* _Required task_
Drop every picture, then transcribe the remaining data exactly.

* _Data for processing_
****

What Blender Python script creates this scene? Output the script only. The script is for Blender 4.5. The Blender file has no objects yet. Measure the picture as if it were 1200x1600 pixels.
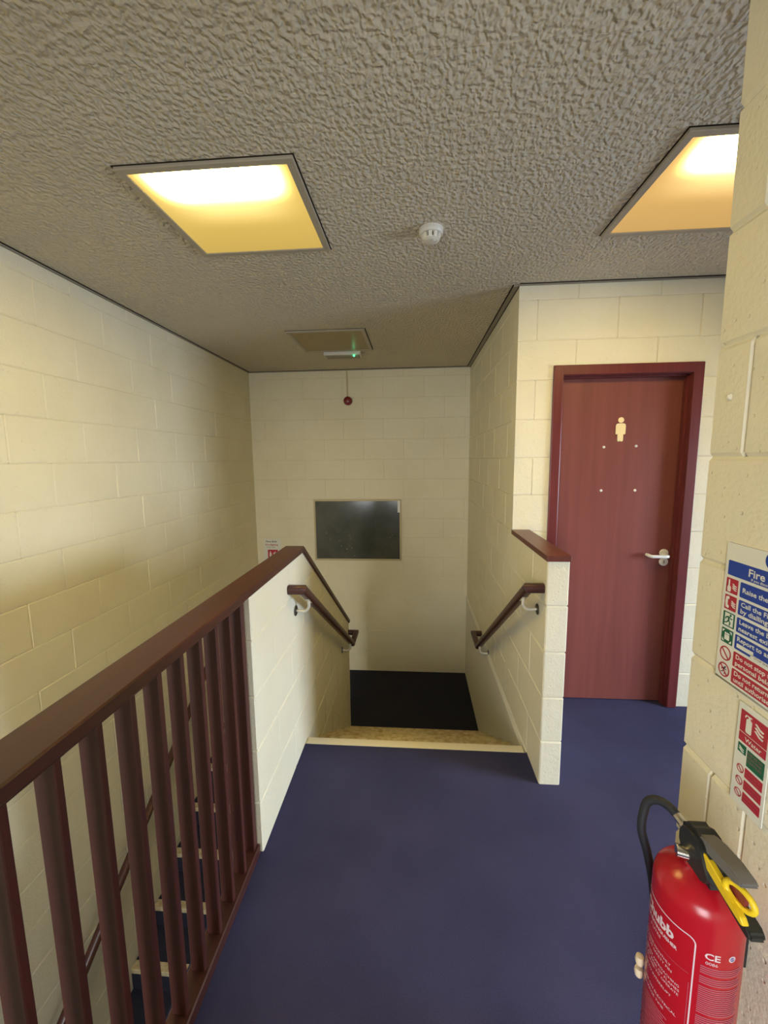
import bpy, bmesh, math, random
from mathutils import Vector, Matrix
random.seed(7)
C = bpy.context.scene.collection
S = bpy.context.scene
R = math.radians

# ------------------------------------------------------------------ camera, exposure, lights
CAM_H = 1.5788
def setup_camera():
    yw, pt, rl = R(4.3573), R(-7.3852), R(-0.6328)
    F = Vector((-math.sin(yw)*math.cos(pt), math.cos(yw)*math.cos(pt), math.sin(pt)))
    Rt = Vector((math.cos(yw), math.sin(yw), 0)); U = Rt.cross(F)
    R2 = Rt*math.cos(rl) + U*math.sin(rl); U2 = -Rt*math.sin(rl) + U*math.cos(rl)
    m = Matrix((R2, U2, -F)).transposed().to_4x4(); m.translation = (0, 0, CAM_H)
    cd = bpy.data.cameras.new('camera'); co = bpy.data.objects.new('camera', cd); C.objects.link(co)
    co.matrix_world = m
    cd.sensor_fit = 'HORIZONTAL'; cd.sensor_width = 36; cd.lens = 641.56/1200*36
    cd.clip_start = .02
    S.camera = co
setup_camera()
S.view_settings.view_transform = 'Standard'; S.view_settings.look = 'None'
S.view_settings.exposure = 0.0; S.view_settings.gamma = 1.0
S.view_settings.use_curve_mapping = False
w = bpy.data.worlds.new('world'); S.world = w; w.use_nodes = True
w.node_tree.nodes['Background'].inputs[0].default_value = (.55, .7, 1, 1)
w.node_tree.nodes['Background'].inputs[1].default_value = 0.3

def area(name, loc, direction, sx, sy, power, color, spread=180):
    l = bpy.data.lights.new(name, 'AREA'); l.shape = 'RECTANGLE'; l.size = sx; l.size_y = sy
    l.energy = power; l.color = color; l.spread = R(spread)
    o = bpy.data.objects.new(name, l); C.objects.link(o); o.location = loc
    o.rotation_euler = Vector(direction).to_track_quat('-Z', 'Y').to_euler()
    return o
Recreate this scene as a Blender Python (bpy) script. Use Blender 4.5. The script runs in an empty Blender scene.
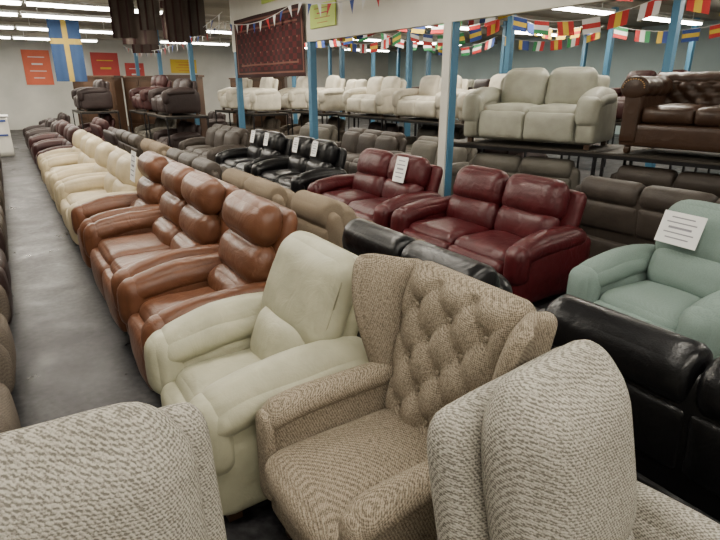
import bpy, bmesh, math, random
from mathutils import Vector, Matrix, noise
random.seed(4)
C = bpy.context.scene.collection

# ------------------------------------------------------------ materials
def new_mat(name):
    m = bpy.data.materials.new(name); m.use_nodes = True
    nt = m.node_tree
    return m, nt, nt.nodes['Principled BSDF']
def N(nt, t, **kw):
    n = nt.nodes.new(t)
    for k, v in kw.items():
        if k in n.inputs: n.inputs[k].default_value = v
        else: setattr(n, k, v)
    return n
def rgba(c): return (c[0], c[1], c[2], 1)
def plain(name, col, rough=0.6, metal=0.0, var=0.06, scale=3.0):
    m, nt, b = new_mat(name)
    tc = N(nt, 'ShaderNodeTexCoord')
    n = N(nt, 'ShaderNodeTexNoise', Scale=scale, Detail=4.0)
    nt.links.new(tc.outputs['Object'], n.inputs['Vector'])
    r = N(nt, 'ShaderNodeValToRGB')
    r.color_ramp.elements[0].position = .3; r.color_ramp.elements[1].position = .7
    r.color_ramp.elements[0].color = rgba([max(0, c*(1-var*2)) for c in col])
    r.color_ramp.elements[1].color = rgba([min(1, c*(1+var)) for c in col])
    nt.links.new(n.outputs['Fac'], r.inputs['Fac']); nt.links.new(r.outputs['Color'], b.inputs['Base Color'])
    b.inputs['Roughness'].default_value = rough; b.inputs['Metallic'].default_value = metal
    return m
def leather(name, col, rough=0.42, wr=0.22, spec=.38):
    m = plain(name, col, rough, 0, .1, 5)
    nt = m.node_tree; b = nt.nodes['Principled BSDF']
    b.inputs['Specular IOR Level'].default_value = spec
    tc = N(nt, 'ShaderNodeTexCoord')
    n1 = N(nt, 'ShaderNodeTexNoise', Scale=8.0, Detail=3.0, Distortion=1.0)
    n2 = N(nt, 'ShaderNodeTexVoronoi', Scale=160.0)
    nt.links.new(tc.outputs['Object'], n1.inputs['Vector']); nt.links.new(tc.outputs['Object'], n2.inputs['Vector'])
    b1 = N(nt, 'ShaderNodeBump', Strength=wr, Distance=0.03)
    b2 = N(nt, 'ShaderNodeBump', Strength=0.12, Distance=0.003)
    nt.links.new(n1.outputs['Fac'], b1.inputs['Height']); nt.links.new(n2.outputs['Distance'], b2.inputs['Height'])
    nt.links.new(b1.outputs['Normal'], b2.inputs['Normal']); nt.links.new(b2.outputs['Normal'], b.inputs['Normal'])
    return m
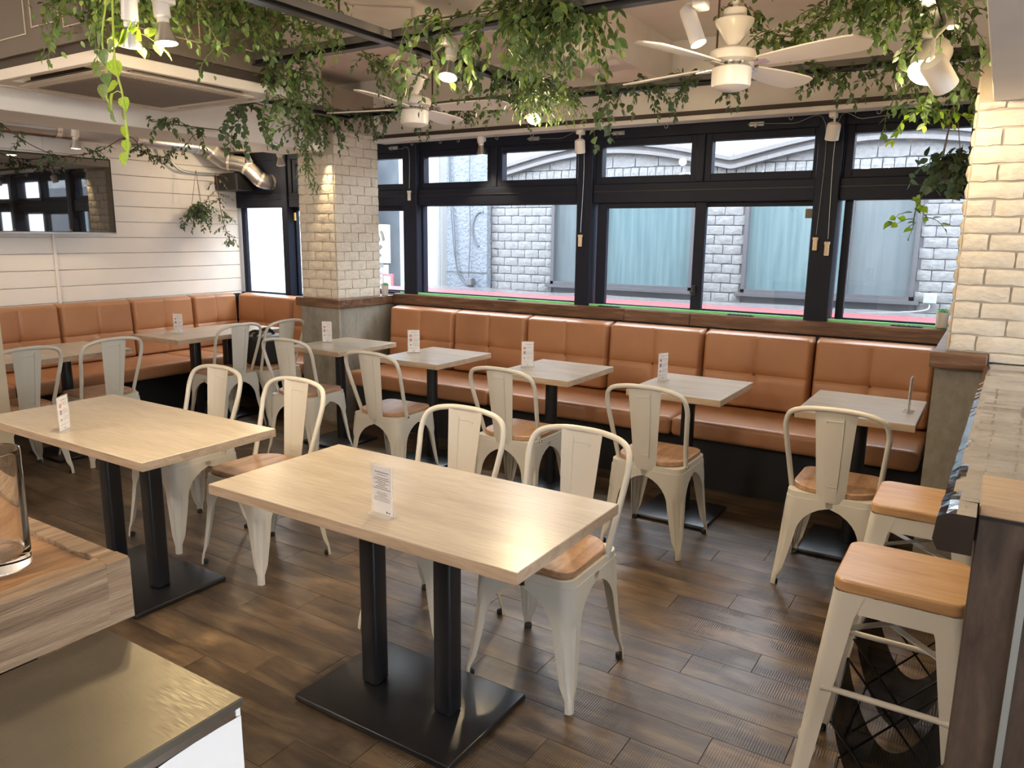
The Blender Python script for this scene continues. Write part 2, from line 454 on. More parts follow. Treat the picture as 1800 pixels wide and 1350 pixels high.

****

* _Problem solution_
What Blender Python script creates this scene? Output the script only. The script is for Blender 4.5. The Blender file has no objects yet. Measure the picture as if it were 1200x1600 pixels.
import bpy, bmesh, math, random
from mathutils import Vector, Matrix
random.seed(7)
C = bpy.context.scene.collection
S = bpy.context.scene
R = math.radians

# ------------------------------------------------------------------ camera, exposure, lights
CAM_H = 1.5788
def setup_camera():
    yw, pt, rl = R(4.3573), R(-7.3852), R(-0.6328)
    F = Vector((-math.sin(yw)*math.cos(pt), math.cos(yw)*math.cos(pt), math.sin(pt)))
    Rt = Vector((math.cos(yw), math.sin(yw), 0)); U = Rt.cross(F)
    R2 = Rt*math.cos(rl) + U*math.sin(rl); U2 = -Rt*math.sin(rl) + U*math.cos(rl)
    m = Matrix((R2, U2, -F)).transposed().to_4x4(); m.translation = (0, 0, CAM_H)
    cd = bpy.data.cameras.new('camera'); co = bpy.data.objects.new('camera', cd); C.objects.link(co)
    co.matrix_world = m
    cd.sensor_fit = 'HORIZONTAL'; cd.sensor_width = 36; cd.lens = 641.56/1200*36
    cd.clip_start = .02
    S.camera = co
setup_camera()
S.view_settings.view_transform = 'Standard'; S.view_settings.look = 'None'
S.view_settings.exposure = 0.0; S.view_settings.gamma = 1.0
S.view_settings.use_curve_mapping = False
w = bpy.data.worlds.new('world'); S.world = w; w.use_nodes = True
w.node_tree.nodes['Background'].inputs[0].default_value = (.55, .7, 1, 1)
w.node_tree.nodes['Background'].inputs[1].default_value = 0.3

def area(name, loc, direction, sx, sy, power, color, spread=180):
    l = bpy.data.lights.new(name, 'AREA'); l.shape = 'RECTANGLE'; l.size = sx; l.size_y = sy
    l.energy = power; l.color = color; l.spread = R(spread)
    o = bpy.data.objects.new(name, l); C.objects.link(o); o.location = loc
    o.rotation_euler = Vector(direction).to_track_quat('-Z', 'Y').to_euler()
    return o
Recreate this scene as a Blender Python (bpy) script. Use Blender 4.5. The script runs in an empty Blender scene.
import bpy, bmesh, math, random
from mathutils import Vector, Matrix, noise
random.seed(4)
C = bpy.context.scene.collection

# ------------------------------------------------------------ materials
def new_mat(name):
    m = bpy.data.materials.new(name); m.use_nodes = True
    nt = m.node_tree
    return m, nt, nt.nodes['Principled BSDF']
def N(nt, t, **kw):
    n = nt.nodes.new(t)
    for k, v in kw.items():
        if k in n.inputs: n.inputs[k].default_value = v
        else: setattr(n, k, v)
    return n
def rgba(c): return (c[0], c[1], c[2], 1)
def plain(name, col, rough=0.6, metal=0.0, var=0.06, scale=3.0):
    m, nt, b = new_mat(name)
    tc = N(nt, 'ShaderNodeTexCoord')
    n = N(nt, 'ShaderNodeTexNoise', Scale=scale, Detail=4.0)
    nt.links.new(tc.outputs['Object'], n.inputs['Vector'])
    r = N(nt, 'ShaderNodeValToRGB')
    r.color_ramp.elements[0].position = .3; r.color_ramp.elements[1].position = .7
    r.color_ramp.elements[0].color = rgba([max(0, c*(1-var*2)) for c in col])
    r.color_ramp.elements[1].color = rgba([min(1, c*(1+var)) for c in col])
    nt.links.new(n.outputs['Fac'], r.inputs['Fac']); nt.links.new(r.outputs['Color'], b.inputs['Base Color'])
    b.inputs['Roughness'].default_value = rough; b.inputs['Metallic'].default_value = metal
    return m
def leather(name, col, rough=0.42, wr=0.22, spec=.38):
    m = plain(name, col, rough, 0, .1, 5)
    nt = m.node_tree; b = nt.nodes['Principled BSDF']
    b.inputs['Specular IOR Level'].default_value = spec
    tc = N(nt, 'ShaderNodeTexCoord')
    n1 = N(nt, 'ShaderNodeTexNoise', Scale=8.0, Detail=3.0, Distortion=1.0)
    n2 = N(nt, 'ShaderNodeTexVoronoi', Scale=160.0)
    nt.links.new(tc.outputs['Object'], n1.inputs['Vector']); nt.links.new(tc.outputs['Object'], n2.inputs['Vector'])
    b1 = N(nt, 'ShaderNodeBump', Strength=wr, Distance=0.03)
    b2 = N(nt, 'ShaderNodeBump', Strength=0.12, Distance=0.003)
    nt.links.new(n1.outputs['Fac'], b1.inputs['Height']); nt.links.new(n2.outputs['Distance'], b2.inputs['Height'])
    nt.links.new(b1.outputs['Normal'], b2.inputs['Normal']); nt.links.new(b2.outputs['Normal'], b.inputs['Normal'])
    return m
The Blender Python script for this scene continues. Write part 2, from line 454 on. More parts follow. Treat the picture as 1800 pixels wide and 1350 pixels high.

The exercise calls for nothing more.